GIVEN TASK :: Copy out the line that contains "Recreate this scene", the line that contains "COL = SC.collection", and every line between them, exactly, and nothing else.

DATA EXCERPTS ::
-------------------------

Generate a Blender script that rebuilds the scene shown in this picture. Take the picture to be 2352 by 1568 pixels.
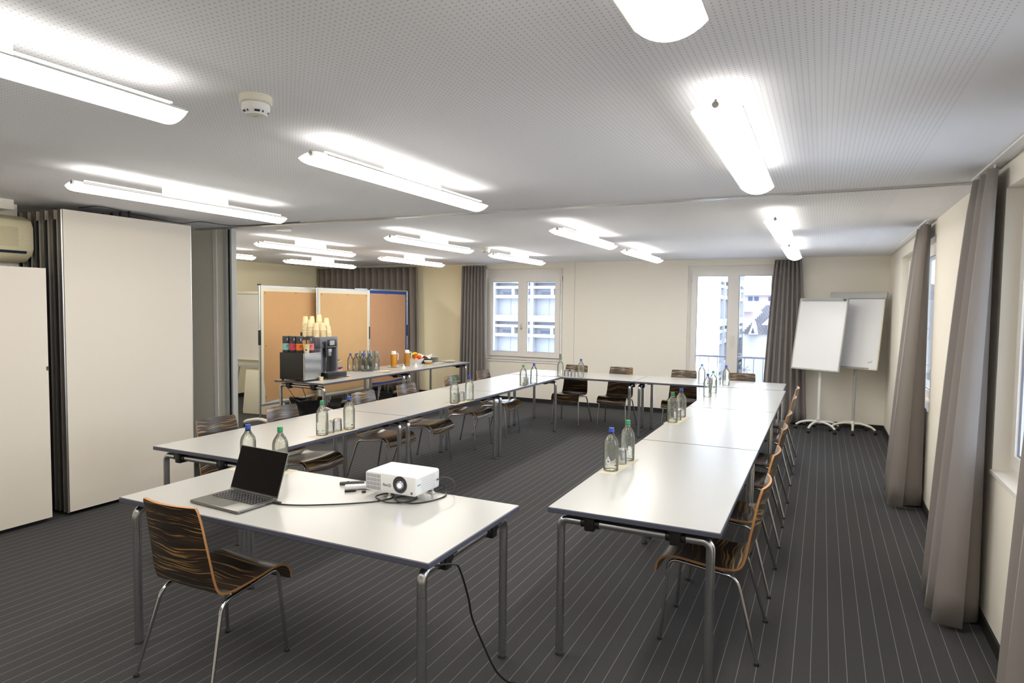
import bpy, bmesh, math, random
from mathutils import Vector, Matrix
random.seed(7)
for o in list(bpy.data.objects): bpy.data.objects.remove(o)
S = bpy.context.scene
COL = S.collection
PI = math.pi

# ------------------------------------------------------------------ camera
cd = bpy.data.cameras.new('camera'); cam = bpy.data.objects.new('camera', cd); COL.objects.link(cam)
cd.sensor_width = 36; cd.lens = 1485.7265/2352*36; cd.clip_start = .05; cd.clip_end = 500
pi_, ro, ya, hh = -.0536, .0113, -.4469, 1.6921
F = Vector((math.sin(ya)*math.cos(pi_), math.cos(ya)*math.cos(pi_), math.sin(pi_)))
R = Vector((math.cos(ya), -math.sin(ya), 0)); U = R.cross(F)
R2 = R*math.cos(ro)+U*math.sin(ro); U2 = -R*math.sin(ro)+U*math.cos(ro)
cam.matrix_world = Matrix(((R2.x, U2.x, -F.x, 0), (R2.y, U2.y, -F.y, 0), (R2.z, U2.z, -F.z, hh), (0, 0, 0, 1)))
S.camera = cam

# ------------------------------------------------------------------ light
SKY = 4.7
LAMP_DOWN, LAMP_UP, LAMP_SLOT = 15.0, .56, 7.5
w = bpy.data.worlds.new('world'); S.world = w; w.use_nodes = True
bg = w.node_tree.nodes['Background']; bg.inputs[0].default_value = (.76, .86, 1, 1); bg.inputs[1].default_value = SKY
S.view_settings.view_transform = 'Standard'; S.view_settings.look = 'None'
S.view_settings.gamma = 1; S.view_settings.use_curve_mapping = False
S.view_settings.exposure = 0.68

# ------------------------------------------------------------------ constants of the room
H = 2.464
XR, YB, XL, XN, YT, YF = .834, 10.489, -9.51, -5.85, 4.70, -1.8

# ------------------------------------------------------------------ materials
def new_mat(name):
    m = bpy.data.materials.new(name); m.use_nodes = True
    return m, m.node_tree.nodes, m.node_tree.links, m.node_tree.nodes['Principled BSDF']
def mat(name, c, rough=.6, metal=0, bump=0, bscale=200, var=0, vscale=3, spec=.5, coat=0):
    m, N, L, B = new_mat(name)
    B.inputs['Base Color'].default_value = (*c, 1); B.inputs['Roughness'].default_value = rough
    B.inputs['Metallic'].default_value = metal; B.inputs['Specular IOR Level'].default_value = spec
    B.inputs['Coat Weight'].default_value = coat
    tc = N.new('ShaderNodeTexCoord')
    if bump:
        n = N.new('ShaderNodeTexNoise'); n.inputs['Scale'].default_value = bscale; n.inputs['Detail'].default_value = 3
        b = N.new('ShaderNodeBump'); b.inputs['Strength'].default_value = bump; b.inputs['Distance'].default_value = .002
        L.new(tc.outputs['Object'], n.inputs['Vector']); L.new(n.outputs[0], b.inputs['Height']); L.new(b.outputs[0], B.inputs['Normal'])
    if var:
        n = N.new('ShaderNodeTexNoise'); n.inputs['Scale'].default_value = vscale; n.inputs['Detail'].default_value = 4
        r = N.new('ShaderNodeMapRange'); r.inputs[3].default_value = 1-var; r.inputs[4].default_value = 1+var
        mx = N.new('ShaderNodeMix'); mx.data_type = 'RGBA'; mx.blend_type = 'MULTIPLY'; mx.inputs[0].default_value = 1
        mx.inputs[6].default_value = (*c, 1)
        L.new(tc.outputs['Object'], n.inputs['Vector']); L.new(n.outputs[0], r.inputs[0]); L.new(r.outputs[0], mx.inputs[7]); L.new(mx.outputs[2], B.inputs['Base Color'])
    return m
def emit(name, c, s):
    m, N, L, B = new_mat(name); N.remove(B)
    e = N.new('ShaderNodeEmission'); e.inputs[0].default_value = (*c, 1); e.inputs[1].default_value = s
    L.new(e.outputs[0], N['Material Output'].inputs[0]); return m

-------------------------

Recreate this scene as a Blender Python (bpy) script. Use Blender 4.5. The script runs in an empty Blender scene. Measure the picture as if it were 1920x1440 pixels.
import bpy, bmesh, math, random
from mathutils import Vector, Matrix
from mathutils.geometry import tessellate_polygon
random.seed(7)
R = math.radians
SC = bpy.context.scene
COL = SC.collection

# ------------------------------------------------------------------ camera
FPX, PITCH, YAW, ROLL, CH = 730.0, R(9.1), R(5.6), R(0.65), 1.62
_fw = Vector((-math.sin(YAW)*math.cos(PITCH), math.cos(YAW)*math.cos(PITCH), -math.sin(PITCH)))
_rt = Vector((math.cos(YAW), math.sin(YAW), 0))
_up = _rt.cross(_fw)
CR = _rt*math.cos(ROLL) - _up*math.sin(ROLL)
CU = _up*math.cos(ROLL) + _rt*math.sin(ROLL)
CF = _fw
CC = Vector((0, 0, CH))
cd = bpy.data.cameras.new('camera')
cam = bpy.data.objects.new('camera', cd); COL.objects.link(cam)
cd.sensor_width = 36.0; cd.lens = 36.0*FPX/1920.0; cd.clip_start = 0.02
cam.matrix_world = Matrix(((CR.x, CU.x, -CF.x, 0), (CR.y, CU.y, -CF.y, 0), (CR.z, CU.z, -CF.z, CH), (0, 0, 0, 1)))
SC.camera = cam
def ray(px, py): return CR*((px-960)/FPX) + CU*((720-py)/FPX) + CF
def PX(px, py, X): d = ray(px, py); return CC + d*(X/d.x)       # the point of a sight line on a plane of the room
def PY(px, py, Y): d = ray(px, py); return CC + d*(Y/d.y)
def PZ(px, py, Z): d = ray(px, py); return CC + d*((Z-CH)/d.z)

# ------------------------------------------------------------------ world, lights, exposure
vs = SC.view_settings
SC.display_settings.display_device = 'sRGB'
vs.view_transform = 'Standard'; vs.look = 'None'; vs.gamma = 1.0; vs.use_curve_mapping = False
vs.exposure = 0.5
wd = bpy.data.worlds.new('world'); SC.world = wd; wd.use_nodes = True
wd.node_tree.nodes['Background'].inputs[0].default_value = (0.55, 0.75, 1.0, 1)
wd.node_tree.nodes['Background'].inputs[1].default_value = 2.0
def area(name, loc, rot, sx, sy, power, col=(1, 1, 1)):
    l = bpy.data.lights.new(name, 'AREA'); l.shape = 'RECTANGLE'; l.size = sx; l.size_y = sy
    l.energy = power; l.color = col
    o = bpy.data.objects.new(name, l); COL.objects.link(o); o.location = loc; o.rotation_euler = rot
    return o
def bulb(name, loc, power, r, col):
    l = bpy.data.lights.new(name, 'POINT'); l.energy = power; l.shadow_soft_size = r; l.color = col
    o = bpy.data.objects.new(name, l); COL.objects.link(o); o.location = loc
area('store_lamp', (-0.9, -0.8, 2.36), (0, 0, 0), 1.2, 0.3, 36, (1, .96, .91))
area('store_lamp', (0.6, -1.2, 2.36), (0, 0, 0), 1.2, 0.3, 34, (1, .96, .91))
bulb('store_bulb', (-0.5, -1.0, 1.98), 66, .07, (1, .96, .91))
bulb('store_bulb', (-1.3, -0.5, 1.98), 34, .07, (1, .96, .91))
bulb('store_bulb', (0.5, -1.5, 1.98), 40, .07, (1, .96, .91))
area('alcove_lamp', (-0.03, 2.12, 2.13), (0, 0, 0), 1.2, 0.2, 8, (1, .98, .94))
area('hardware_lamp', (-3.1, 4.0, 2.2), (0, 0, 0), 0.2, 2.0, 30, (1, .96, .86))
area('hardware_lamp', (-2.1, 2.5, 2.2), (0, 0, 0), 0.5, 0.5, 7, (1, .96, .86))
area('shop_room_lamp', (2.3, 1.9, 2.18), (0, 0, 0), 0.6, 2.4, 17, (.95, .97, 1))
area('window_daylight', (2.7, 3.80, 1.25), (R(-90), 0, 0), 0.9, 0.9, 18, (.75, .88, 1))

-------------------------

WRITTEN RESPONSE ::
Recreate this scene as a Blender Python (bpy) script. Use Blender 4.5. The script runs in an empty Blender scene. Measure the picture as if it were 1920x1440 pixels.
import bpy, bmesh, math, random
from mathutils import Vector, Matrix
from mathutils.geometry import tessellate_polygon
random.seed(7)
R = math.radians
SC = bpy.context.scene
COL = SC.collection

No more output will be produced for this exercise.